New rumors are surfacing regarding GPU architecture such as AMD RDNA 3. According to some in-house sources, these new GPUs could offer a performance increase of up to 40% compared to the RX 6900 XT.
The AMD RDNA 3 architecture could provide a performance boost of about 40%
AMD’s RDNA 2 architecture can be considered a great success as it manages to compete with NVIDIA’s high-end. However, AMD still has a big challenge ahead of it, which is to compete with its big rival in ray tracing technology. Something that could happen in the company’s next generation of graphics cards if expectations are met.
A leak indicates that a hypothetical RX 7900 XT based on RDNA 3 could offer 40% more performance than an RX 6900 XT. In truth, we are still far from being able to verify this data, but it sounds quite promising.
Note that this 40% performance increase of RDNA 3 over RDNA 2 is conservative. It seems that a performance jump between 60-80% is being considered.
The RDNA 3 architecture would be a major evolutionary leap in GPU design.

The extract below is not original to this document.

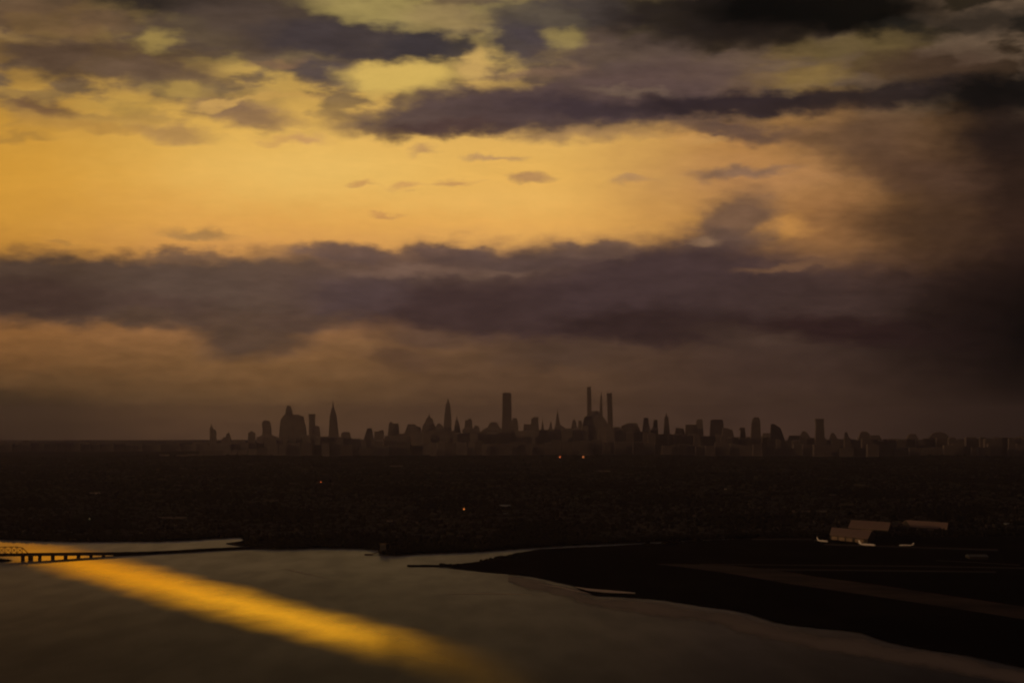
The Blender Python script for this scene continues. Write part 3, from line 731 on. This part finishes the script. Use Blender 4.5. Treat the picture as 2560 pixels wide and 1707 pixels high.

It appears that it would be the first gaming GPU architecture to use an AMD Ryzen processor chiplet-style design. That means multiple compute DIEs and an I/O DIE, the same as used on Ryzen processors.
It is also highlighted by AMD that they expect a 50% increase in performance/watt over the AMD RDNA 2 architecture. This is quite interesting data that points to a bright future for AMD in the graphics card segment.
The bad precedent of the AMD Radeon VII GPU
While the idea is far from identical, the AMD Radeon VII graphics card’s GPU has had its share of troubles. In this case, we had a compute DIE accompanied by 4 stacks of HBM2 memory around the DIE. This was a problem because there was no consistent height, causing significant temperature issues. No manufacturer dared to release a custom model of the Radeon VII because of this problem.
AMD might have a solution to this problem very well, which could be to install an IHS on the GPU’s DIEs. We won’t see how the solution is implemented by the company until the presentation and subsequent release.